The comedy is not necessarily about laughing at the individual with the disability, rather the reactions of others. In “The Office” Ricky Gervais stars as the politically incorrect office manager David Brent. During the second series he is confronted by wheelchair user Brenda, played by Julie Fernandez.

It’s David’s reactions to Brenda, such as leaving her on the stairs during a fire drill, that create that little chuckle. The laugh is at the expense of David not Brenda and Fernandez argues that’s the way it should be.

“Cases like my character in ‘The Office’ are quite funny though. I do have a lot of people that say ‘don’t you think that was taking the mickey out of disabled people’, which I don’t think it was,” says Fernandez. “I think the whole point was that it was showing David Brent being the idiot that his character is. I think it’s dependant on the type of programme or the way that it’s been written.”

Disability in comedy does need to be handled with care just as with any other minority group. Instead of insults, it’s all about the right language, the humour and the context. But whether anybody can throw around the same quick quips as they please is a tricky issue.

“One part of me thinks that either we can all tell that joke, or nobody can tell that joke. But maybe it’s about that
specific minority group taking control of their own minority status. But I can get away with telling ‘crip’ jokes if you like, disabled jokes, in a way that, and using language that, might not be acceptable coming from an able bodied person,” says Fernandez.

Fernandez is currently producing a show called “Crippled with Laughter” but is finding it tough to get commissioned, which she believes is “because it’s disability comedy and people are still finding it hard to know whether to laugh or not at it, which is quite a shame”.

The show is in a sketch format and isn’t aimed at a purely disabled audience. The aim is to appeal to the mainstream in order to break down these barriers that are holding comedy back. Not all attempts to get disability based comedy on television are unsuccessful though, with Channel 4 broadcasting a show that could be seen as a minor triumph.

In 2009 the station aired a mockumentary entitled “Cast Offs”. Its premise was a fictional reality show where six disabled people are left on a remote island to see how they cope and each actor had the same disability as the character they played.

Within just 20 minutes of watching you can pick up on the dark humour of the show, but also its hooks within
reality. Deaf Gabriella has trouble reading Carrie’s lips due to her dwarfism. Another character on the show, Dan, has difficulty using his wheelchair over sand dunes. The premise that disabled people only get sex when they pay for it is blown wide open.  

Although primarily a drama, and secondly a dark comedy, it’s the direction that comedy should be travelling. These characters have more depth than their disabilities. They have flaws and often joke between themselves. On this island everyone is equal and less defined by their disability, more so by their personality. It shakes up preconceptions, but manages to give the right balance of comedy and real life nuances that everyone has.
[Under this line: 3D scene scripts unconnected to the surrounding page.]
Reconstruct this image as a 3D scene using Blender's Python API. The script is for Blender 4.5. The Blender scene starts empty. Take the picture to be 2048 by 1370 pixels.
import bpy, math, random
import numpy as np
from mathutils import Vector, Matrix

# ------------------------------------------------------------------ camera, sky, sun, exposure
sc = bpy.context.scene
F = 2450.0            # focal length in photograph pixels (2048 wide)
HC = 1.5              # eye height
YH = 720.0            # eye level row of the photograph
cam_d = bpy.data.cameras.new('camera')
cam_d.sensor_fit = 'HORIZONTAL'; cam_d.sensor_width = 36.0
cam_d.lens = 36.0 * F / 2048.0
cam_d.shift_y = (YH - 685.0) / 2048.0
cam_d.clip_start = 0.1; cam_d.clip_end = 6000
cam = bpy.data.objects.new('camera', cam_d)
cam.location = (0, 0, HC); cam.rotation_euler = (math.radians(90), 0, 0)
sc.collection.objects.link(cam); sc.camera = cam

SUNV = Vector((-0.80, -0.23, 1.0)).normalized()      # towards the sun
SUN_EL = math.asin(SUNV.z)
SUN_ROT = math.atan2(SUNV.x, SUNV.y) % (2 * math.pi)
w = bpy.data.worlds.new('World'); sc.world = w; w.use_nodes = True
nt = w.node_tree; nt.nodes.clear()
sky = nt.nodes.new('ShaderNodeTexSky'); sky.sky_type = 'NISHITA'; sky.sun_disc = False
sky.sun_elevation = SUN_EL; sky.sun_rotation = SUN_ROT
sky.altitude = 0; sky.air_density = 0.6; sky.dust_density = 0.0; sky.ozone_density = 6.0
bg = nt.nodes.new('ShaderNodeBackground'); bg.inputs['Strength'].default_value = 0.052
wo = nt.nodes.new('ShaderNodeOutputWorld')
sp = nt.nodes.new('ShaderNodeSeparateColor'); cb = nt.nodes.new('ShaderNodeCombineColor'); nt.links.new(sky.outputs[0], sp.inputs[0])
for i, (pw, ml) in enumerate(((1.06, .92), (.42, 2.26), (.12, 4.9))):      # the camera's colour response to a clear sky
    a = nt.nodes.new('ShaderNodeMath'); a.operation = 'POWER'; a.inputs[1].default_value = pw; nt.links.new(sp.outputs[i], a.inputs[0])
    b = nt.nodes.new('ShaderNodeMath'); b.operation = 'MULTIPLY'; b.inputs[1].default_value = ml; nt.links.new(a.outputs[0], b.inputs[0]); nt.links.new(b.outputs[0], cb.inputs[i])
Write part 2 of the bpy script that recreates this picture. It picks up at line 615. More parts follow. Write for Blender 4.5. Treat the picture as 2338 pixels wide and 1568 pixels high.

Of course, disability is not just a physical thing. There are also mental disabilities which are seemingly even more of a taboo subject. Although mental health has been explored and discussed openly by stars such as Stephen Fry, it too lacks the everyday conversation of physical disabilities.

In an ideal world there would be no discrimination, but the comedy scene has room to grow and expand to help
perception of minority groups. Clever language and word play such as that used by Peter Cook back in the ‘60s can be used to overcome rude jibes and inconsiderate abuse.

People like Simon Minty and Julie Fernandez show how those with disabilities can step forward into the limelight and take control of how they are portrayed, at the same time as making people laugh. If something is clever and funny it should be openly discussed and enjoyed, not kept at bay by barriers that we ourselves have built.